In 2012, a trio of preteens made an intentionally silly and over-the-top four and a half minute short film starring themselves and posted it to YouTube under the title A Very Dramatic Movie. It had no real plot, its three protagonists were essentially interchangeable, and its production quality was comparable to that of a typical home video. As such, one might have expected its creators to just forget about it, as often happens with such childhood projects.
Instead, they produced a series of sequels over the next five years, which began as absurdist comedies similar to the original but gradually grew into a genuinely compelling story with distinct characterization and backstories for each of the main cast and a continuous narrative between installments. Later entries in the series have much longer runtimes as well, with the very longest, A Very Dramatic Movie: The Musical reaching over 53 minutes.
So far, the entries in A Very Dramatic Series are, in chronological order:
- A Very Dramatic Movie
- A Very Dramatic Sequel
- A Very Dramatic Threequel
- A Very Dramatic Vaction
- A Very Dramatic Whatever You Call A Fifth Movie
- A Very Dramatic New Year
- A Very Dramatic Movie: The Movie
- A Very Dramatic Sequel: The Movie
- A Very Dramatic Threequel: The Movie
- A Very Dramatic Movie: The Musical
- A Very Dramatic Test Pilot
On top of this, the YouTube channel features a couple of short in-universe Character Vlogs, Blooper Reels for all series entries, and video commentaries by the creators on some of the early ones. The most recent video was posted in 2018; it is not confirmed whether the series has concluded or will eventually be continued.
Watch it all here.
- Bad "Bad Acting" / Stylistic Suck: Ruby's video résumé, video dating profile, and attempts at acting in the test pilot.
- Breaking the Fourth Wall / Lampshade Hanging: Both happen quite often.
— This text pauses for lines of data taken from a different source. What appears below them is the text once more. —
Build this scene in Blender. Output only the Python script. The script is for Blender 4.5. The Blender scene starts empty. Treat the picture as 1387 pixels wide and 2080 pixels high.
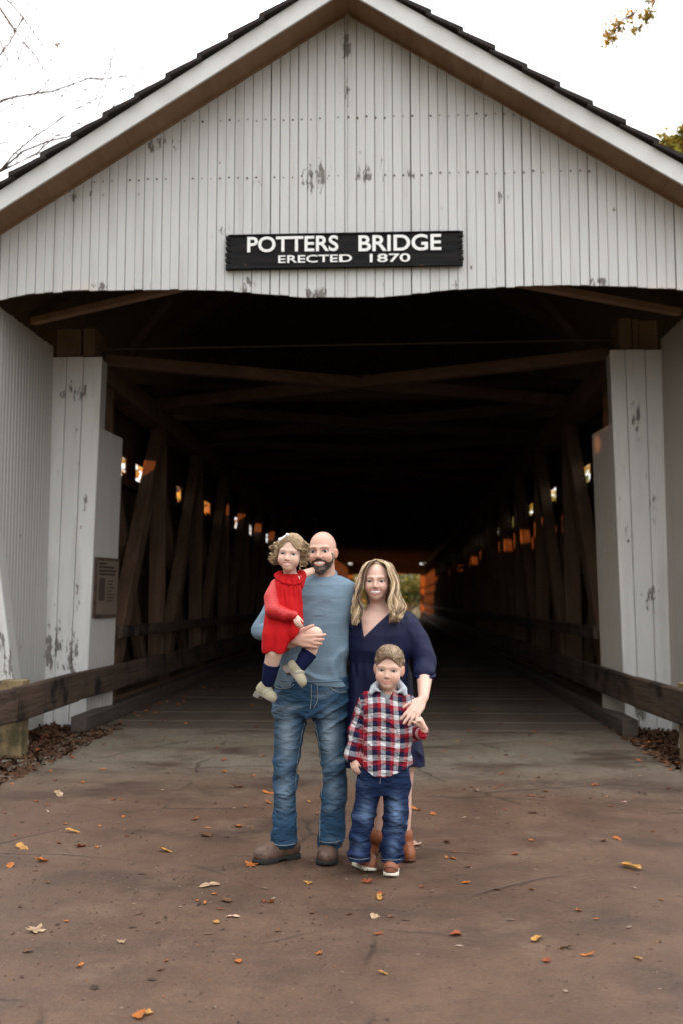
import bpy, math, random
import numpy as np
from mathutils import Vector, Matrix

random.seed(11)
rng = np.random.default_rng(11)
S = bpy.context.scene
COL = S.collection
R = math.radians

# ------------------------------------------------------------------ camera
CAM_H, FPX, YAW, PITCH = 1.45, 2022.0, math.atan(101.5 / 2022.0), math.atan(180.0 / 2022.0)
cd = bpy.data.cameras.new('camera')
cam = bpy.data.objects.new('camera', cd)
COL.objects.link(cam)
cam.location = (0, 0, CAM_H)
cam.rotation_euler = (R(90) + PITCH, 0, YAW)
cd.sensor_fit = 'VERTICAL'
cd.sensor_height = 36.0
cd.lens = 36.0 * FPX / 2080.0
cd.clip_start = 0.05
cd.clip_end = 2000
cd.dof.use_dof = True
cd.dof.focus_distance = 5.58
cd.dof.aperture_fstop = 2.0
S.camera = cam

# ------------------------------------------------------------------ sky, sun, exposure
SUN_TRAVEL = Vector((0.90, 0.42, -0.095)).normalized()      # low evening sun from the left, behind the camera
to_sun = -SUN_TRAVEL
world = bpy.data.worlds.new('World')
S.world = world
world.use_nodes = True
wn, wl = world.node_tree.nodes, world.node_tree.links
wn.clear()
sky = wn.new('ShaderNodeTexSky')
sky.sky_type = 'NISHITA'
sky.sun_disc = False
sky.sun_elevation = math.asin(to_sun.z)
sky.sun_rotation = math.atan2(to_sun.x, to_sun.y)
sky.dust_density = 2.5
sky.ozone_density = 1.0
veil = wn.new('ShaderNodeMixRGB')                          # an even high veil of pale cloud over the whole sky
veil.inputs[0].default_value = 0.85
wtc = wn.new('ShaderNodeTexCoord')
wsp = wn.new('ShaderNodeSeparateXYZ')
wmr = wn.new('ShaderNodeMapRange')                         # overcast law: (1 + 2 sin elevation) / 3
wmr.inputs['From Min'].default_value, wmr.inputs['From Max'].default_value = 0.0, 1.0
wmr.inputs['To Min'].default_value, wmr.inputs['To Max'].default_value = 7.6, 22.8
wcb = wn.new('ShaderNodeCombineXYZ')
wl.new(wtc.outputs['Generated'], wsp.inputs[0])
wl.new(wsp.outputs['Z'], wmr.inputs['Value'])
for _i in range(3):
    wl.new(wmr.outputs[0], wcb.inputs[_i])
wl.new(wcb.outputs[0], veil.inputs[2])
bg = wn.new('ShaderNodeBackground')
bg.inputs['Strength'].default_value = 0.11
wo = wn.new('ShaderNodeOutputWorld')
wl.new(sky.outputs[0], veil.inputs[1])
wl.new(veil.outputs[0], bg.inputs['Color'])
wl.new(bg.outputs[0], wo.inputs['Surface'])

sd = bpy.data.lights.new('sun', 'SUN')
sd.energy = 5.0
sd.angle = R(0.6)
sd.color = (1.0, 0.33, 0.08)
sun = bpy.data.objects.new('sun', sd)
COL.objects.link(sun)
sun.location = (-20, -10, 12)
sun.rotation_euler = SUN_TRAVEL.to_track_quat('-Z', 'Y').to_euler()

S.view_settings.view_transform = 'Standard'
S.view_settings.look = 'None'
S.view_settings.exposure = 0.82
S.view_settings.gamma = 1.0
S.view_settings.use_curve_mapping = False
S.cycles.max_bounces = 5
S.cycles.diffuse_bounces = 3
S.cycles.transparent_max_bounces = 8
S.cycles.use_denoising = True

# ------------------------------------------------------------------ geometry helpers
_f = np.array([-math.sin(YAW) * math.cos(PITCH), math.cos(YAW) * math.cos(PITCH), math.sin(PITCH)])
_r = np.array([math.cos(YAW), math.sin(YAW), 0.0])
_u = np.cross(_r, _f)
_c = np.array([0, 0, CAM_H])


def ray(x, y):
    return _f + _r * (x - 693.5) / FPX - _u * (y - 1040.0) / FPX


def at(x, y, Y):
    """point at depth Y that the photograph shows at pixel x, y"""
    d = ray(x, y)
    return _c + d * (Y / d[1])


def ground_at(x, y, z=0.0):
    d = ray(x, y)
    return _c + d * ((z - CAM_H) / d[2])


def link(o, parent=None):
    COL.objects.link(o)
    if parent is not None:
        o.parent = parent
        o.matrix_parent_inverse = WORLD[parent.name].inverted()
    WORLD[o.name] = o.matrix_basis.copy() if parent is None else Matrix.Identity(4)
    return o


WORLD = {}


def tag(o, label=None, cat=None, group=None, kind=None):
    if label: o['label'] = label
    if cat: o['category'] = cat
    if group: o['group'] = group
    if kind: o['kind'] = kind
    return o


def empty(name, loc, label, cat, group=None):
    o = bpy.data.objects.new(name, None)
    o.empty_display_size = 0.1
    o.location = loc
    COL.objects.link(o)
    WORLD[o.name] = Matrix.Translation(Vector(loc))
    return tag(o, label, cat, group)


class MB:
    def __init__(s):
        s.v, s.f = [], []

    def add(s, vs, fs):
        n = len(s.v)
        s.v += [tuple(map(float, p)) for p in vs]
        s.f += [tuple(i + n for i in q) for q in fs]
        return s

    def box(s, x0, x1, y0, y1, z0, z1):
        return s.add([(x0, y0, z0), (x1, y0, z0), (x1, y1, z0), (x0, y1, z0), (x0, y0, z1), (x1, y0, z1), (x1, y1, z1), (x0, y1, z1)],
                     [(0, 3, 2, 1), (4, 5, 6, 7), (0, 1, 5, 4), (1, 2, 6, 5), (2, 3, 7, 6), (3, 0, 4, 7)])

    def bar(s, a, b, w, h, side=(0, 0, 1), cut=0.008):
        """timber from a to b, w across, h along `side`, with chamfered arrises"""
        a, b = np.array(a, float), np.array(b, float)
        t = (b - a) / np.linalg.norm(b - a)
        up = np.array(side, float)
        up = up - t * (up @ t)
        up /= np.linalg.norm(up)
        rt = np.cross(t, up)
        c = cut
        prof = [(-w / 2 + c, -h / 2), (w / 2 - c, -h / 2), (w / 2, -h / 2 + c), (w / 2, h / 2 - c), (w / 2 - c, h / 2), (-w / 2 + c, h / 2), (-w / 2, h / 2 - c), (-w / 2, -h / 2 + c)]
        n = 8
        vs = [a + rt * p + up * q for p, q in prof] + [b + rt * p + up * q for p, q in prof]
        fs = [(i, (i + 1) % n, n + (i + 1) % n, n + i) for i in range(n)] + [tuple(range(n - 1, -1, -1)), tuple(range(n, 2 * n))]
        return s.add(vs, fs)

    def board(s, o, ex, en, w, z0a, z0b, z1a, z1b, th, c=0.006):
        """upright board: foot corner o, width w along ex, face towards en; bottoms z0a/z0b and tops z1a/z1b at its two edges"""
        o, ex, en = np.array(o, float), np.array(ex, float), np.array(en, float)
        prof = [(0, -th), (0, -c), (c, 0), (w - c, 0), (w, -c), (w, -th)]
        lo = [o + ex * p + en * q + np.array([0, 0, z0a + (z0b - z0a) * p / w]) for p, q in prof]
        hi = [o + ex * p + en * q + np.array([0, 0, z1a + (z1b - z1a) * p / w]) for p, q in prof]
        n = 6
        return s.add(lo + hi, [(i, (i + 1) % n, n + (i + 1) % n, n + i) for i in range(n)] + [tuple(range(n - 1, -1, -1)), tuple(range(n, 2 * n))])

    def prism(s, poly, y0, y1):
        """polygon in x, z pushed from y0 to y1"""
        n = len(poly)
        vs = [(x, y0, z) for x, z in poly] + [(x, y1, z) for x, z in poly]
        return s.add(vs, [(i, (i + 1) % n, n + (i + 1) % n, n + i) for i in range(n)] + [tuple(range(n - 1, -1, -1)), tuple(range(n, 2 * n))])

    def tube(s, pts, rad, sides=6, flat=1.0, cap=True):
        pts = np.array(pts, float)
        n = len(pts)
        rad = np.full(n, rad) if np.isscalar(rad) else np.array(rad)
        tg = np.gradient(pts, axis=0)
        tg /= np.linalg.norm(tg, axis=1)[:, None] + 1e-9
        up = np.array([0.13, 0.05, 1.0]) if abs(tg[0][2]) < 0.9 else np.array([1.0, 0.1, 0])
        vs = []
        for i in range(n):
            a = np.cross(tg[i], up); a /= np.linalg.norm(a) + 1e-9
            b = np.cross(tg[i], a)
            up = -b if i == 0 else np.cross(a, tg[i])
            for k in range(sides):
                w = 2 * math.pi * k / sides
                vs.append(pts[i] + rad[i] * (math.cos(w) * a + flat * math.sin(w) * b))
        fs = [(i * sides + k, i * sides + (k + 1) % sides, (i + 1) * sides + (k + 1) % sides, (i + 1) * sides + k) for i in range(n - 1) for k in range(sides)]
        if cap:
            fs += [tuple(range(sides - 1, -1, -1)), tuple(range((n - 1) * sides, n * sides))]
        return s.add(vs, fs)

    def mesh(s, name, mat, smooth=False):
        me = bpy.data.meshes.new(name)
        me.from_pydata(s.v, [], s.f)
        me.update()
        if mat: me.materials.append(mat)
        if smooth: me.polygons.foreach_set('use_smooth', [True] * len(me.polygons))
        return me

    def build(s, name, mat, parent=None, smooth=False):
        return link(bpy.data.objects.new(name, s.mesh(name, mat, smooth)), parent)


def np_mesh(name, v, f, mat, smooth=True, cols=None, attrs=None):
    """mesh from arrays; f (n,3) or (n,4)"""
    me = bpy.data.meshes.new(name)
    k = f.shape[1]
    me.vertices.add(len(v)); me.vertices.foreach_set('co', np.ascontiguousarray(v, np.float32).ravel())
    me.loops.add(f.size); me.loops.foreach_set('vertex_index', np.ascontiguousarray(f, np.int32).ravel())
    me.polygons.add(len(f)); me.polygons.foreach_set('loop_start', np.arange(0, f.size, k, dtype=np.int32))
    me.update(calc_edges=True)
    me.polygons.foreach_set('use_smooth', np.full(len(f), smooth))
    if cols is not None:
        a = me.color_attributes.new('Col', 'FLOAT_COLOR', 'POINT')
        a.data.foreach_set('color', np.concatenate([cols, np.ones((len(cols), 1))], 1).astype(np.float32).ravel())
    for nm, arr in (attrs or {}).items():
        a = me.attributes.new(nm, 'FLOAT_VECTOR', 'POINT')
        a.data.foreach_set('vector', arr.astype(np.float32).ravel())
    if mat: me.materials.append(mat)
    return me


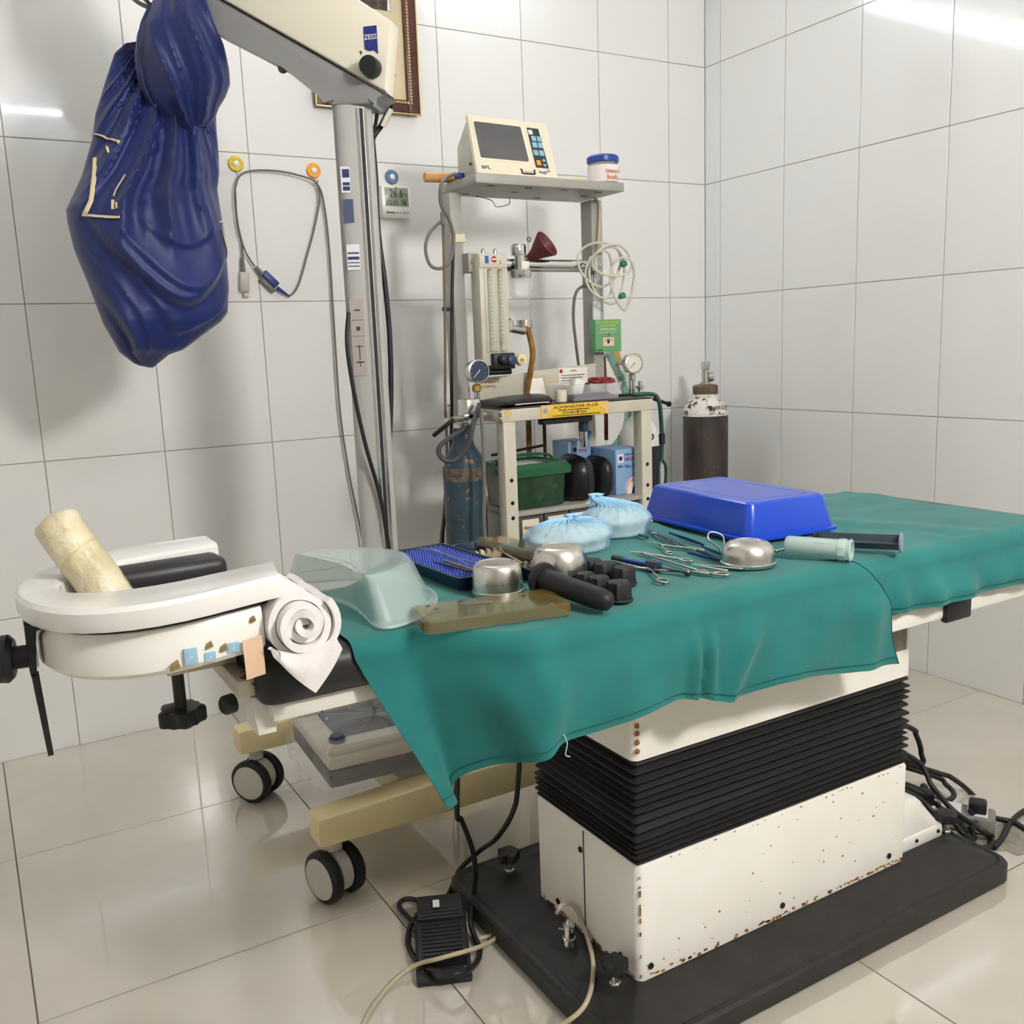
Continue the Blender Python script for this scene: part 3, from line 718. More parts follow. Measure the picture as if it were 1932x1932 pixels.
# --- surgical instruments
m_inst = M('instrument_steel', (186, 182, 172), .25, 1)
m_titan = M('blue_titanium', (44, 66, 132), .3, .7)
m_dinst = M('darkened_steel', (92, 96, 104), .3, .9)
zi = ZB+.0025
def P2(p, dz=0): return V((p[0], p[1], zi+dz))
def ring_shank(t, pts, ring, rr, rl, mat, r=.0017):
    """one blade, shank and finger ring of scissors or forceps"""
    P = [P2(p) for p in pts]
    tube('shank', P+[P2(ring)], lambda s: r*(.45+.75*sstep(0, .5, s)), mat, t, 5, 7)
    d = (P2(ring)-P[-1]).normalized(); c = P2(ring)+d*rl; n = Z.cross(d)
    tube('finger_ring', [c+d*rl*math.cos(k*PI/6)+n*rr*math.sin(k*PI/6) for k in range(12)], r*.95, mat, t, 3, 7, True)
def scissor(name, tip1, tip2, piv, r1, r2, mat, label, cat, rr=.007, rl=.011, r=.0017):
    t = thing(name, (piv[0], piv[1], ZB), label, cat)
    def mid(a, b, k): return ((a[0]+(b[0]-a[0])*k), (a[1]+(b[1]-a[1])*k))
    ring_shank(t, [tip1, piv, mid(piv, r1, .5)], r1, rr, rl, mat, r)
    ring_shank(t, [tip2, piv, mid(piv, r2, .5)], r2, rr, rl, mat, r)
    lathe('pivot', [(.0032, -.002), (.0032, .002), (.002, .0026)], P2(piv), mat, t, Z, 12)
    return t
scissor('ring_forceps', (-1.6104, -1.5530, 0.7000), (-1.6263, -1.6005, 0.7000), (-1.6018, -1.6430, 0.7000), (-1.5456, -1.7234, 0.7000), (-1.6254, -1.6992, 0.7000), m_inst, 'long steel ring-handled forceps lying nearest the front of the cloth', 'forceps', .0075, .0125, .0019)
scissor('scissors', (-1.5487, -1.5270, 0.7000), (-1.5395, -1.5322, 0.7000), (-1.5407, -1.5519, 0.7000), (-1.5219, -1.6222, 0.7000), (-1.5508, -1.6980, 0.7000), m_inst, 'open steel scissors in the middle of the instrument row', 'scissors', .006, .0115)
scissor('scissors', (-1.4806, -1.4838, 0.7000), (-1.4724, -1.4880, 0.7000), (-1.4777, -1.5202, 0.7000), (-1.5023, -1.5690, 0.7000), (-1.4564, -1.5818, 0.7000), m_inst, 'small steel scissors behind the blue-handled pen, rings to the right', 'scissors', .0062, .010)
def forceps(name, tip, end, wd, mat, label, cat='forceps', sp=.004):
    t = thing(name, (tip[0], tip[1], ZB), label, cat)
    a, b = P2(tip), P2(end); d = (b-a).normalized(); n = Z.cross(d); L_ = (b-a).length
    for s in (-1, 1):
        poly = [(0, s*.0006), (L_*.25, s*sp*.55), (L_*.45, s*sp), (L_*.72, s*(sp*.9)), (L_, s*.0006), (L_, -s*.0001), (L_*.72, s*(sp*.9-wd)), (L_*.45, s*(sp-wd)), (L_*.25, s*(sp*.55-wd*.6)), (0, -s*.0001)]
        prism('forceps_arm', poly, a-Z*.0015, d, n, .003, mat, t, 0)
    box('joint', b-d*.004, (.006, .0035, .004), mat, t, .0006, Matrix.Rotation(math.atan2(d.y, d.x), 3, 'Z'))
    return t
forceps('forceps', (-1.4007, -1.4507, 0.7000), (-1.4226, -1.5675, 0.7000), .0018, m_titan, 'dark blue titanium forceps lying alone just in front of the blue tray')
forceps('forceps', (-1.4832, -1.5954, 0.7000), (-1.4783, -1.6682, 0.7000), .0018, m_titan, 'blue titanium forceps with its end against the right-hand bowl')
forceps('forceps', (-1.4597, -1.5895, 0.7000), (-1.4758, -1.6560, 0.7000), .0012, m_titan, 'slim bright blue forceps lying across the other blue forceps', sp=.0028)
forceps('forceps', (-1.4342, -1.5739, 0.7000), (-1.4517, -1.6471, 0.7000), .0014, m_dinst, 'dark steel forceps pointing away behind the right-hand bowl', sp=.003)
nh = thing('needle_holder', tuple((-1.4252, -1.4417, 0.7000)), 'chrome needle holder with a perforated handle behind the small scissors', 'needle holder')
tube('holder_jaw', [P2((-1.3770, -1.3510, 0.7000)), P2((-1.4059, -1.4074, 0.7000)), P2((-1.4269, -1.4527, 0.7000))], lambda s: .0007+.0016*s, m_chrome, nh, 4, 7)
prism('holder_joint', [(-.006, -.003), (.006, -.003), (.006, .003), (-.006, .003)], P2((-1.4252, -1.4417, 0.7000))-Z*.002, (.5, -1, 0), (1, .5, 0), .005, m_chrome, nh, .0008)
for k, e_ in ((-1, (1296,1037)), (1, (1302,1034))):
    pass
tube('holder_handle', [P2((-1.4269, -1.4527, 0.7000)), P2((-1.4362, -1.4930, 0.7000)), P2((-1.4576, -1.5701, 0.7000))], lambda s: .0024-.0008*s, m_dinst, nh, 4, 7)
tube('holder_handle', [P2((-1.4299, -1.4563, 0.7000)), P2((-1.4574, -1.5321, 0.7000)), P2((-1.4643, -1.5751, 0.7000))], lambda s: .002-.0006*s, m_dinst, nh, 4, 7)
for p in ((-1.4432, -1.5027, 0.7030), (-1.4476, -1.5192, 0.7030), (-1.4526, -1.5348, 0.7030)): lathe('handle_hole', [(.0014, 0), (.001, .001)], V(p)+Z*.002, m_chrome, nh, Z, 8)
pen = thing('cautery_pen', tuple((-1.5797, -1.5835, 0.7000)), 'dark blue instrument pen with a hexagonal collar and long rod', 'instrument pen')
a, b = V((-1.6039, -1.5571, 0.7050)), V((-1.5929, -1.6423, 0.7060)); c_ = V((-1.5776, -1.6978, 0.7050))
cyl('pen_barrel', a, b, .0045, m_titan, pen, .0048, 14)
cyl('pen_sheath', a+(a-b).normalized()*.002, a+(b-a)*.28, .0056, m_black, pen, seg=10)
cyl('hex_collar', b-(b-a).normalized()*.012, b+(b-a).normalized()*.012, .009, M('navy_collar', (34, 42, 66), .4), pen, seg=6)
cyl('pen_rod', b, c_, .0022, m_dinst, pen, seg=10)
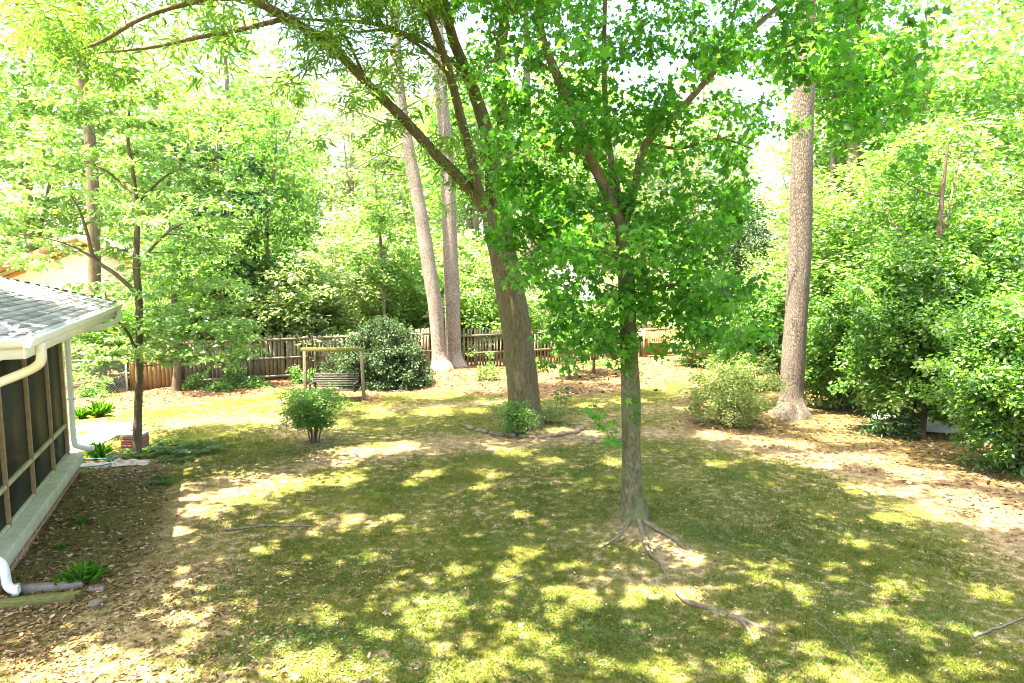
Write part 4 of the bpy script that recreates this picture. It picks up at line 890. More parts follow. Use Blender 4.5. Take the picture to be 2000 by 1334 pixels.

- Comical Overreacting: Almost every scene in the first few films centers around a character doing this. Usually involves screaming.
- The Couch: A couple of them. Seen most often in scenes where characters are Breaking the Fourth Wall or hanging lampshades and when they remember running up the stairs.
- Credits Gag: All the credits contain jokes, most notably "In Memory of Milk".
- The Ditz: Ruby begins to be characterized as such in the later films. By A Very Dramatic Test Pilot, it's in full force.
- Early-Installment Weirdness: The first six entries in the series are essentially plotless and rely entirely on deliberate overacting for their comedy (which is often nonetheless amusing in its own way). The later entries are Sitcoms with actual narrative arcs, complex characterization and witty dialogue, not to mention being many times longer than their predecessors.
- Exactly What It Says on the Tin: A Very Dramatic Movie is a short film consisting of almost nothing but anguished screaming and Comical Overreacting. Actually subverted by the feature-length installments which tone down the hamminess considerably in favor of a subtler style of comedy.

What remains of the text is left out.